╭─ Exercise materials

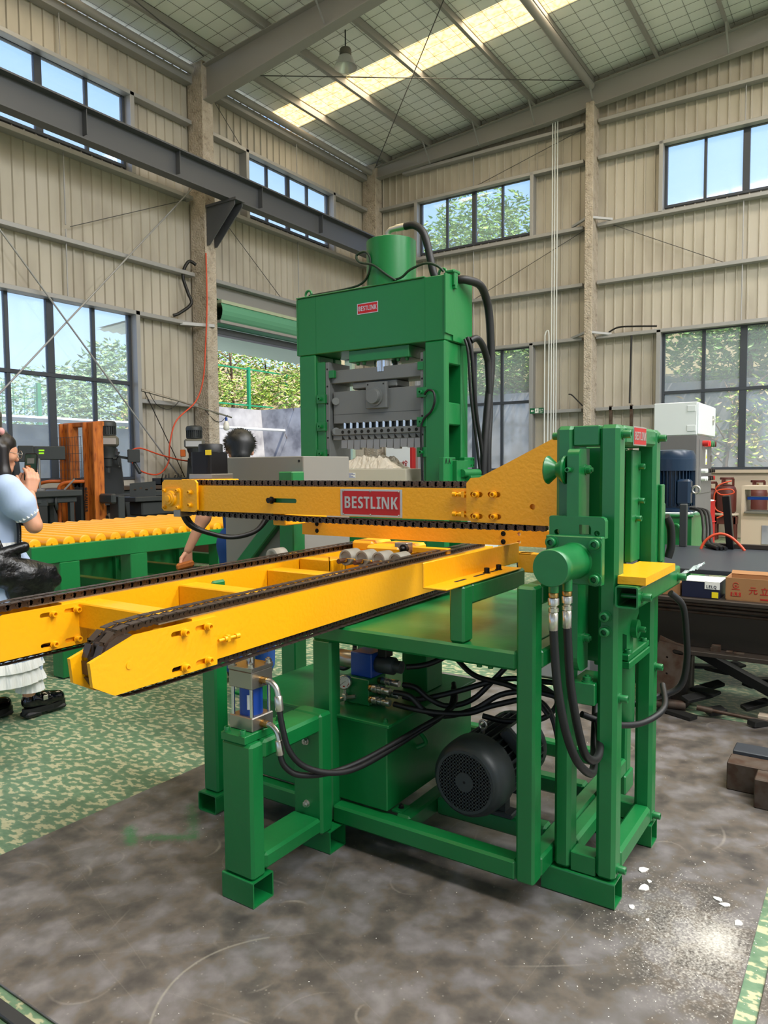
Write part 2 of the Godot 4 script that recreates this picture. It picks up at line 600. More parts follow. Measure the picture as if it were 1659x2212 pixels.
func hall() -> void:
	# floor slab, with the steel plates that cover it round the machine
	var f := MB.new()
	f.box(-11.0, 11.0, -0.3, -0.008, -15.8, 9.4)
	struct("floor", f, M.painted_floor)
	var outside := MB.new()
	outside.box(-60, 60, -0.6, -0.3, -60, 40)
	struct("ground", outside, M.soil)
	# left wall
	var at_a := func(u: float, y: float, d: float): return Vector3(WA + d, y, u)
	var flat_top := func(_u: float): return 8.62
	var b := MB.new()
	for r in wall_with_openings(WB - 0.25, 9.3, 0.0, 8.62, HOLES_A):
		if r[2] < 1.0 and r[3] <= 1.25:
			b.box(WA - 0.12, WA + 0.03, r[2], r[3], r[0], r[1])
			continue
		ribbed_flip(b, r[0], r[1], r[2], r[3], at_a, flat_top)
		b.box(WA - 0.08, WA - 0.02, r[2], r[3], r[0], r[1])
	struct("wall_left", b, M.sheet)
	# right wall (the far end of the hall, a gable)
	var at_b := func(u: float, y: float, d: float): return Vector3(u, y, WB + d)
	var roof_top := func(u: float): return roof_y(u) + 0.02
	b = MB.new()
	for r in wall_with_openings(-10.95, 10.95, 1.30, 9.75, HOLES_B):
		ribbed(b, r[0], r[1], r[2], r[3], at_b, roof_top)
		var n0: int = maxi(1, int((r[1] - r[0]) / 1.0))
		for i in n0:
			var xa: float = lerpf(r[0], r[1], float(i) / n0)
			var xb: float = lerpf(r[0], r[1], float(i + 1) / n0)
			b.box(xa, xb, r[2], minf(r[3], minf(roof_y(xa), roof_y(xb)) + 0.04), WB - 0.08, WB - 0.02)
	struct("wall_right", b, M.sheet)
	b = MB.new()
	b.box(-10.95, 10.95, 0, 1.24, WB - 0.2, WB + 0.03)
	b.box(-10.95, 10.95, 1.24, 1.30, WB - 0.2, WB + 0.09)
	struct("baseboard_right", b, M.dado)
	# walls behind and beside the camera
	b = MB.new()
	for r in wall_with_openings(-10.95, 10.95, 0.0, 8.9, [[-6.0, -1.5, 0.0, 4.8], [1.2, 4.2, 1.2, 4.1], [6.0, 9.0, 1.2, 4.1], [1.2, 4.2, 6.4, 7.7], [6.0, 9.0, 6.4, 7.7], [-9.6, -7.0, 1.2, 4.1]]):
		b.box(r[0], r[1], r[2], r[3], 9.3, 9.4)
	b.prism(PackedVector2Array([Vector2(-10.95, 8.85), Vector2(10.95, 8.85), Vector2(0, 9.75)]), 9.3, 9.4)
	struct("wall_front", b, M.sheet)
	b = MB.new()
	for r in wall_with_openings(-15.7, 9.3, 0.0, 8.9, [[-14.0, -11.0, 1.2, 4.1], [-8.2, -5.2, 1.2, 4.1], [-2.5, 0.5, 1.2, 4.1], [3.2, 6.2, 1.2, 4.1], [-14.0, -11.0, 6.4, 7.7], [-8.2, -5.2, 6.4, 7.7], [-2.5, 0.5, 6.4, 7.7]]):
		b.box(10.7, 10.8, r[2], r[3], r[0], r[1])
	struct("wall_back", b, M.sheet)
	# roof: two slopes of sheeting, left open along the translucent strips
	b = MB.new()
	for side in [-1.0, 1.0]:
		var hw := 0.42 if side < 0.0 else 0.95
		var strips := wall_with_openings(-15.7, 9.4, 0.0, 1.0, SKYLIGHTS.map(func(s): return [s - hw, s + hw, 0.0, 1.0]))
		for r in strips:
			if r[3] - r[2] < 0.99:
				continue
			var x1: float = side * 11.0
			var pl := PackedVector2Array([Vector2(x1, roof_y(x1)), Vector2(0, roof_y(0)), Vector2(0, roof_y(0) + 0.06), Vector2(x1, roof_y(x1) + 0.06)])
			b.prism(pl, r[0], r[1])
	struct("ceiling", b, M.roof_film)
	b = MB.new()        # wire netting under the insulation film
	var x := -10.6
	while x < 0.3:
		b.box(x - 0.002, x + 0.002, roof_y(x) - 0.010, roof_y(x) - 0.006, -15.4, -1.0)
		x += 0.315
	var z := -15.3
	while z < -2.0:
		b.bar(Vector3(-10.7, roof_y(-10.7) - 0.012, z), Vector3(0, roof_y(0) - 0.012, z), 0.0035, 0.004)
		z += 0.28
	var o := part(null, "wire_netting", b, M.wire)
	tag(o, "", "", "", "structure")
	for s in SKYLIGHTS:
		for side in [-1.0, 1.0]:
			b = MB.new()
			var x1: float = side * 10.9
			b.prism(PackedVector2Array([Vector2(x1, roof_y(x1) + 0.02), Vector2(0, roof_y(0) + 0.02), Vector2(0, roof_y(0) + 0.04), Vector2(x1, roof_y(x1) + 0.04)]), s - (0.44 if side < 0.0 else 0.97), s + (0.44 if side < 0.0 else 0.97))
			struct("roof_light", b, M.skylight)
	frame_steel()
	windows()
	gate()

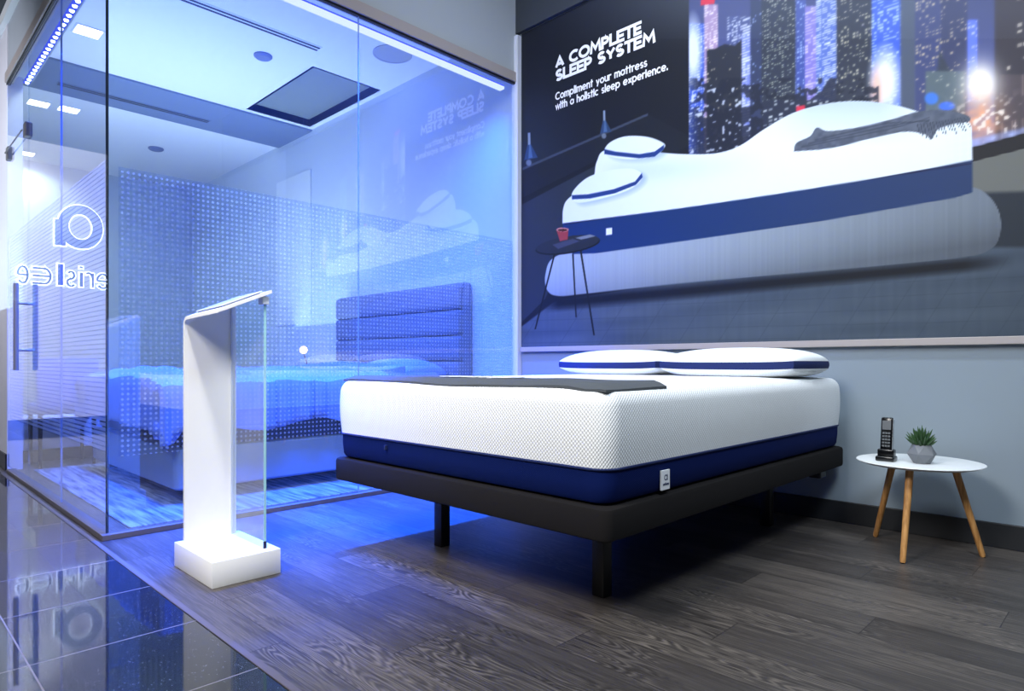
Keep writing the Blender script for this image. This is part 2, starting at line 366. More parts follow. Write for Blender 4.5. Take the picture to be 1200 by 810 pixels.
# ------------------------------------------------------------------ stroke lettering
def arc(cx, cy, rx, ry, a0, a1, n=14):
    return [(cx+rx*math.cos(math.radians(a0+(a1-a0)*i/n)), cy+ry*math.sin(math.radians(a0+(a1-a0)*i/n))) for i in range(n+1)]
x_ = 0.68
G = {  # width, strokes; cap height 1
 'A': (.84, [[(.0, 0), (.42, 1), (.84, 0)], [(.17, .3), (.67, .3)]]),
 'C': (.84, [arc(.5, .5, .5, .5, 48, 312, 24)]),
 'O': (1.0, [arc(.5, .5, .5, .5, 0, 360, 32)]),
 'M': (.96, [[(.0, 0), (.1, 1), (.48, .3), (.86, 1), (.96, 0)]]),
 'P': (.60, [[(0, 0), (0, 1)], [(0, 1), (.3, 1)] + arc(.3, .715, .28, .285, 90, -90) + [(0, .43)]]),
 'L': (.50, [[(0, 1), (0, 0), (.5, 0)]]),
 'E': (.54, [[(.54, 1), (0, 1), (0, 0), (.54, 0)], [(0, .5), (.48, .5)]]),
 'T': (.64, [[(0, 1), (.64, 1)], [(.32, 1), (.32, 0)]]),
 'S': (.58, [arc(.29, .74, .27, .26, 30, 270) + arc(.29, .24, .29, .24, 90, -150)[0:]]),
 'Y': (.74, [[(0, 1), (.37, .48), (.74, 1)], [(.37, .48), (.37, 0)]]),
 'c': (.56, [arc(.34, x_/2, .34, x_/2, 48, 312, 18)]),
 'o': (.68, [arc(.34, x_/2, .34, x_/2, 0, 360, 24)]),
 'a': (.66, [arc(.33, x_/2, .33, x_/2, 0, 360, 24), [(.66, x_), (.66, 0)]]),
 'e': (.68, [arc(.34, x_/2, .34, x_/2, -38, -360, 22)[::-1][0:] + [(0.0, x_/2)]]),
 'm': (.94, [[(0, x_), (0, 0)], arc(.235, .45, .235, .23, 180, 0) + [(.47, 0)], arc(.705, .45, .235, .23, 180, 0) + [(.94, 0)]]),
 'n': (.52, [[(0, x_), (0, 0)], arc(.26, .42, .26, .26, 180, 0) + [(.52, 0)]]),
 'h': (.52, [[(0, 1.05), (0, 0)], arc(.26, .42, .26, .26, 180, 0) + [(.52, 0)]]),
 'u': (.52, [[(.52, x_), (.52, 0)], [(0, x_)] + arc(.26, .26, .26, .26, 180, 360) ]),
 'r': (.34, [[(0, x_), (0, 0)], arc(.26, .42, .26, .26, 180, 70, 8)]),
 'p': (.68, [[(0, x_), (0, -.32)], arc(.34, x_/2, .34, x_/2, 0, 360, 24)]),
 'l': (.02, [[(0.01, 1.05), (0.01, 0)]]),
 'i': (.02, [[(0.01, x_), (0.01, 0)], [(0.01, .84), (0.01, .98)]]),
 't': (.34, [[(.17, .95), (.17, 0)], [(0, x_), (.34, x_)]]),
 'y': (.56, [[(0, x_), (.28, 0.03)], [(.56, x_), (.17, -.32)]]),
 's': (.42, [arc(.21, .50, .19, .18, 30, 270) + arc(.21, .165, .21, .165, 90, -150)]),
 'w': (.86, [[(0, x_), (.22, 0), (.43, x_), (.64, 0), (.86, x_)]]),
 'x': (.52, [[(0, x_), (.52, 0)], [(.52, x_), (0, 0)]]),
 '.': (.04, [[(0.02, .0), (0.02, .10)]]),
 ' ': (.30, []),
}
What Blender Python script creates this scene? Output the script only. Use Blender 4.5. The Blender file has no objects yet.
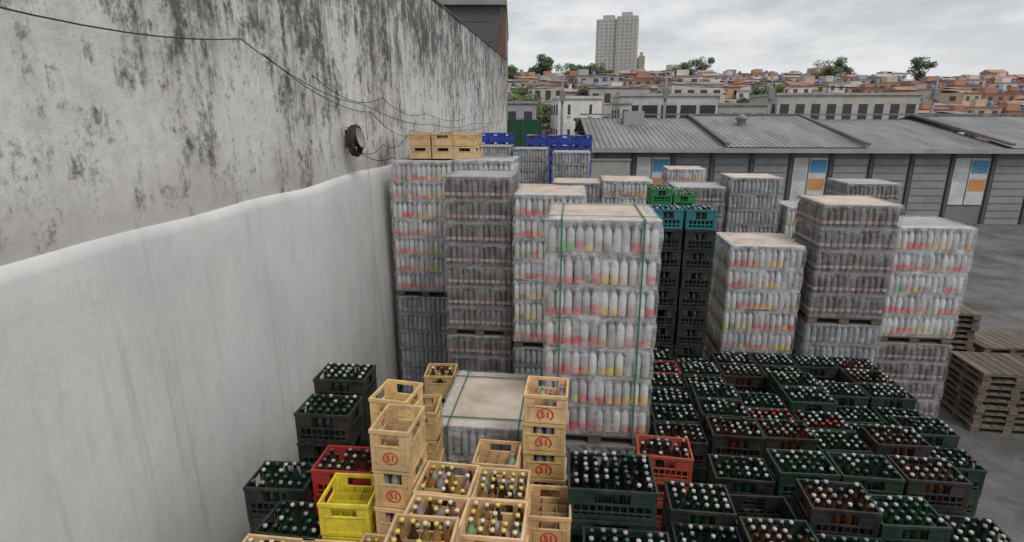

╰─

◆ **Short problem**:
Copy every line of the entries above in which "follow" occurs.

◆ **Answer**:
Write part 2 of the Godot 4 script that recreates this picture. It picks up at line 600. More parts follow. Measure the picture as if it were 1659x2212 pixels.
Keep writing the Blender script for this image. This is part 2, starting at line 366. More parts follow. Write for Blender 4.5. Take the picture to be 1200 by 810 pixels.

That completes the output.